In key ring questions, students forget to divide by 2.
In combination questions, students sometimes count the same selection more than once.
Exam Preparation Tips for Unit 7
Learn the difference between permutation and combination first.
Memorize the formulas of \(n!\), \({}^nP_r\), and \({}^nC_r\).
Practice factorial cancellation regularly.
In word problems, decide first whether order matters or not.
For circular seating, check whether the arrangement is around a table or on a key ring.
For committees, cards, subjects, and dish selection questions, combinations are usually used.
For word arrangement, digit arrangement, and signal questions, permutations are usually used.
Related Class 11 Math Resources
FAQs
What is Unit 7 of Class 11 Math about?
Unit 7 is about permutations and combinations. It teaches students how to count arrangements and selections using formulas.
What is the main difference between permutation and combination?
In permutation, order is important.
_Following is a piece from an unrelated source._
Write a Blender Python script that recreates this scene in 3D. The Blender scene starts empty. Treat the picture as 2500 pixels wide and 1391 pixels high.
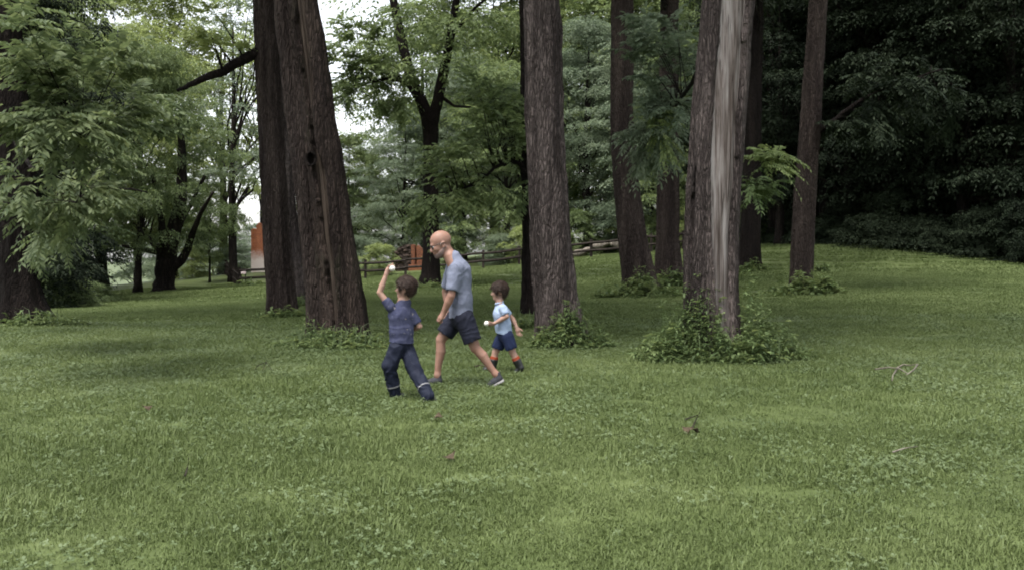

In combination, order is not important.
What is the formula of permutation?
The formula of permutation is:
\(\displaystyle {}^nP_r=\frac{n!}{(n-r)!}\)
What is the formula of combination?
The formula of combination is:
\(\displaystyle {}^nC_r=\frac{n!}{r!(n-r)!}\)
Which exercise is about permutations?
Exercise 7.2 is mainly about permutations and arrangement problems.
Which exercise is about circular permutations?
Exercise 7.3 includes circular permutations, round table seating, repeated arrangements, and key ring arrangements.
Which exercise is about combinations?
Exercise 7.4 is mainly about combinations and selection problems.
Why is \(0! = 1\) important?
The rule \(0! = 1\) is important because it is used in factorials, permutations, and combinations. It also helps formulas work when all objects are selected or no object is selected.
Disclaimer
These notes and solutions are prepared to help students understand Unit 7 in an easy way. Students should also read their textbook and confirm the exercise questions from the official book.
Final Words
Unit 7 Class 11 Math Notes are useful for learning permutations and combinations step by step. This chapter improves counting skills and prepares students for probability and higher mathematics.
Learn the formulas carefully, understand the difference between arrangement and selection, and practice all exercises regularly.